Ähnlich desillusionierend fällt der Nutzen aus, den es für das Klima bringt, sich eine Fotovoltaikanlage auf das Dach zu montieren. Das führt zwar dazu, dass CO2–Emissionen zuhause eingespart werden, die dadurch freiwerdenden Emissionsberechtigungen verbilligen jedoch den Preis im Zertifikatehandel. Andere kommen dann billiger an Verschmutzungsrechte, so dass die Emissionen im Saldo gleichbleiben. Man nennt das »Wasserbetteffekt«: wohlgemeinte Energieeinsparungen können die Emissionen nicht über das hinaus reduzieren, was der Emissionshandel sowieso erreicht.
Herz und Hirn
Nun könnte man sagen: Unser moralisches Verhalten hat zumindest einen symbolisch-alarmistischen Effekt, so wie Greta Thunbergs Segelschiffsreise nach New York. Die Forschung zum moralischen Verhalten zeigt indes: wir rationalisieren unser Tun gerne im Nachhinein. Jonathan Haidt, ein amerikanischer Kulturpsychologe, vergleicht unser moralisches Bewusstsein mit einem Reiter auf einem Elefanten. Das große Tier, die Intuition, hat seine eigene Intelligenz und seinen eigenen Willen. Es neigt dazu, den Weg einzuschlagen, den es für den richtigen hält. Der Reiter liefert lediglich die Kommentare dazu. Wir halten das »warme Gefühl« beim Radfahren oder beim Bau von Solardächern schon für einen wichtigen Beitrag gegen den Klimawandel. Im schlimmsten Fall führt das zu persönlicher Enttäuschung und Erlahmung, wenn wir erkennen, dass trotz unserer guten Tat die weltweiten Emissionen ansteigen. Das würde die moralische Motivation ins Gegenteil kehren.
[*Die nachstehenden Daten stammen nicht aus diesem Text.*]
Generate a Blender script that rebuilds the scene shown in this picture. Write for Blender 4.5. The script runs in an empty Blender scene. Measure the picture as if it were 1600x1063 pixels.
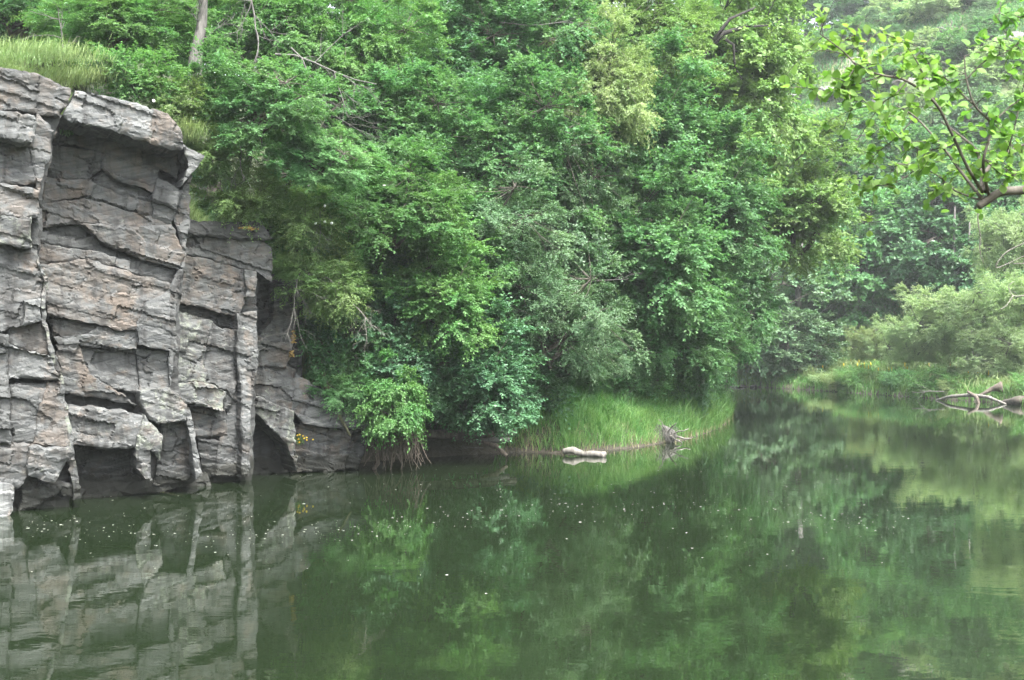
import bpy, math, random
import numpy as np
from mathutils import Vector, geometry

# ------------------------------------------------------------------ camera, sky, sun, exposure
scene = bpy.context.scene
COL = scene.collection
CAMZ, F, CX, CY = 4.0, 1930.0, 800.0, 531.5

cam_data = bpy.data.cameras.new('camera')
cam = bpy.data.objects.new('camera', cam_data)
COL.objects.link(cam)
cam.location = (0, 0, CAMZ)
cam.rotation_euler = (math.radians(90), 0, 0)
cam_data.sensor_width = 36.0
cam_data.lens = F / 1600.0 * 36.0
cam_data.clip_end = 3000
cam_data.dof.use_dof = True
cam_data.dof.focus_distance = 38.0
cam_data.dof.aperture_fstop = 7.0
scene.camera = cam

SUN_EL, SUN_AZ = math.radians(58), math.radians(150)      # azimuth clockwise from +Y
world = bpy.data.worlds.new('World')
scene.world = world
world.use_nodes = True
wn = world.node_tree.nodes
wl = world.node_tree.links
bg = wn['Background']
sky = wn.new('ShaderNodeTexSky')
sky.sky_type = 'NISHITA'
sky.sun_disc = False
sky.sun_elevation = SUN_EL
sky.sun_rotation = SUN_AZ
sky.air_density = 1.0
sky.dust_density = 4.0
sky.ozone_density = 1.0
hs = wn.new('ShaderNodeHueSaturation')
hs.inputs['Saturation'].default_value = 0.35           # overcast: a white, nearly colourless sky
wl.new(sky.outputs['Color'], hs.inputs['Color'])
wl.new(hs.outputs['Color'], bg.inputs['Color'])
bg.inputs['Strength'].default_value = 0.15

sun_data = bpy.data.lights.new('sun', 'SUN')
sun_data.energy = 1.5
sun_data.angle = math.radians(14)
sun_data.color = (1.0, 0.98, 0.94)
sun = bpy.data.objects.new('sun', sun_data)
COL.objects.link(sun)
sdir = Vector((math.sin(SUN_AZ) * math.cos(SUN_EL), math.cos(SUN_AZ) * math.cos(SUN_EL), math.sin(SUN_EL)))
sun.rotation_euler = sdir.to_track_quat('Z', 'Y').to_euler()
sun.location = (0, 0, 60)

vs = scene.view_settings
vs.view_transform = 'Standard'
vs.look = 'None'
vs.gamma = 1.0
vs.use_curve_mapping = False
vs.exposure = 2.65

cy = scene.cycles
cy.use_denoising = True
cy.max_bounces = 8
cy.diffuse_bounces = 5
cy.glossy_bounces = 3
cy.transmission_bounces = 4
cy.volume_bounces = 0
cy.transparent_max_bounces = 4
cy.caustics_reflective = False
cy.caustics_refractive = False
scene.render.filter_size = 1.7

# ------------------------------------------------------------------ helpers
RNG = np.random.default_rng(7)


def at(px, py, d):
    """a point seen at photo pixel (px, py), d metres out"""
    return np.array([(px - CX) / F * d, d, CAMZ - (py - CY) / F * d])


def hash2(i, j, seed=0):
    v = np.sin(np.asarray(i, float) * 127.1 + np.asarray(j, float) * 311.7 + seed * 74.7) * 43758.5453
    return v - np.floor(v)


def vn(x, y, seed=0):
    x = np.asarray(x, float); y = np.asarray(y, float)
    xi, yi = np.floor(x), np.floor(y)
    fx, fy = x - xi, y - yi
    fx = fx * fx * (3 - 2 * fx); fy = fy * fy * (3 - 2 * fy)
    a = hash2(xi, yi, seed); b = hash2(xi + 1, yi, seed)
    c = hash2(xi, yi + 1, seed); d = hash2(xi + 1, yi + 1, seed)
    return (a * (1 - fx) + b * fx) * (1 - fy) + (c * (1 - fx) + d * fx) * fy


def fbm(x, y, seed=0, octv=4):
    t, a, n = 0, 0.5, 0
    for k in range(octv):
        t = t + a * vn(np.asarray(x) * 2 ** k, np.asarray(y) * 2 ** k, seed + k); n += a; a *= 0.5
    return t / n


def unit(v):
    v = np.asarray(v, float)
    return v / np.maximum(np.linalg.norm(v, axis=-1, keepdims=True), 1e-9)


def mesh_np(name, verts, faces, tint=None, smooth=False):
    """faces: list of int arrays, each (n, k)"""
    if isinstance(faces, np.ndarray):
        faces = [faces]
    faces = [np.asarray(f, np.int32) for f in faces if len(f)]
    verts = np.asarray(verts, np.float32)
    me = bpy.data.meshes.new(name)
    me.vertices.add(len(verts))
    me.vertices.foreach_set('co', verts.ravel())
    tot = sum(f.shape[0] for f in faces)
    loops = np.concatenate([f.ravel() for f in faces])
    sizes = np.concatenate([np.full(f.shape[0], f.shape[1], np.int32) for f in faces])
    start = np.concatenate([[0], np.cumsum(sizes)[:-1]]).astype(np.int32)
    me.loops.add(len(loops))
    me.loops.foreach_set('vertex_index', loops)
    me.polygons.add(tot)
    me.polygons.foreach_set('loop_start', start)
    me.polygons.foreach_set('loop_total', sizes)
    me.polygons.foreach_set('use_smooth', np.full(tot, smooth, bool))
    me.update(calc_edges=True)
    if tint is not None:
        at_ = me.attributes.new('tint', 'FLOAT', 'POINT')
        at_.data.foreach_set('value', np.asarray(tint, np.float32))
    return me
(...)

Heißt das, wir sollen uns die Absicht abschminken, Gutes zu tun? Das wäre ein Missverständnis. Axel Ockenfels, Wirtschafts- und Verhaltensforscher aus Köln, wird nicht müde zu erklären, dass es darum geht, Gutes besser zu machen. Ist es nicht unsere moralische Verpflichtung, Herz und Hirn zu verbinden, und den Kampf gegen den Klimawandel rational und nach allen Regeln der Wissenschaft zu führen? Alles zu tun für die Gründung eines Clubs der Willigen wäre etwas, auf das die Bürger ihre Regierung moralisch (und mit ihrer Stimme) verpflichten müssten. Glückt es, ist es am Ende viel mehr wert, als die Erreichung deutscher Klimaziele, um die allein sich die Koalitionsklimaverhandlungen zu drehen scheinen.